After months of playing, training, and traveling, the Ivy League championship came down to one night for the Harvard men’s squash team.
“This [was] it for the team,” senior captain Will Broadbent said. “We were all pretty fired up.”
The highly-anticipated matchup between Harvard and Yale turned out to be less dramatic than expected. Harvard (7-3, 5-1 Ivy) won the match 6-3 in New Haven, taking the top five pairings and a share of the Ivy League title with Yale (12-3, 5-1) and Princeton. The victory made it three straight Ivy crowns for the Crimson.
This Harvard-Yale clash was shaping up to be more than the typical meeting between these two rivals. Entering the contest, Yale held a spotless 5-0 league record, with Harvard trailing one game behind in second place at 4-1.
The two teams stayed close at the start of the match, with Yale holding a 3-2 advantage through five as the Crimson dropped matches at the sixth, eighth and ninth spots.

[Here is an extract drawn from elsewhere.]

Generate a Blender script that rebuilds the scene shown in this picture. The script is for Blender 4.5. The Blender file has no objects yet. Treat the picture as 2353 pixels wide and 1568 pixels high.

“At the beginning, we really didn’t know who was going to come out with the lead,” Broadbent said.
Down the stretch, however, Crimson combined close, hard-fought victories at the fourth and fifth spots with easy victories at the top. In the end, the Crimson took five of nine matches 3-0. On paper, the duel at the No. 1 spot shaped up to be a good one, pairing Harvard’s Sidharth Suchde against Yale’s Julian Illingsworth, both two-time all-America selections. However, the match turned out to be lopsided in favor of Harvard; Suchde dispatched Illingsworth quickly. Suchde, capitalizing on what appeared to be an injured hamstring for Illingsworth, worked his opponent all over the court.

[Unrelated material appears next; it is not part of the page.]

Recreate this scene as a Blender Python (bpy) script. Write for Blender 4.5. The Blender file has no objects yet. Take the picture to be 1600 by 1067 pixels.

“With his injury, Julian [Illingsworth] was really no match for Sid [Suchde],” Broadbent said. “With strength and quickness, Sid kind of rolled over him.”
The other high-seeded matches followed suit, with Broadbent and junior Ilan Oren sweeping 3-0 at numbers two and three, respectively.
“It was my last collegiate match,” Broadbent said. “So I was pretty fired up.”
As it turned out, it was the fourth-seeded match, which paired the Crimson’s Jason de Lierre with the Bulldogs’ Moshe Safarty, that wound up being the turning point for Harvard. Down 2-0, it looked as though de Lierre would be unable to match his opponent’s intensity and pull out the win in the fourth slot. As time went on, though, de Lierre grew more confident and Safarty appeared to tire. Noticing his opponent’s fatigue, de Lierre forced some key errors from Safarty down the stretch, pulling out the 3-2 win.
“My play got better the longer I was on the court,” de Lierre said. “I knew that if I could take it another game [after being down 2-0], I’d be able to win.”
The situation proved familiar territory for de Lierre. Last week in his match against Princeton, he overcame a 2-0 game deficit to take the match, 3-2.
“If there was a turning point, that was it,” Broadbent added. “Once Jason won, we knew we had the match in our hands.”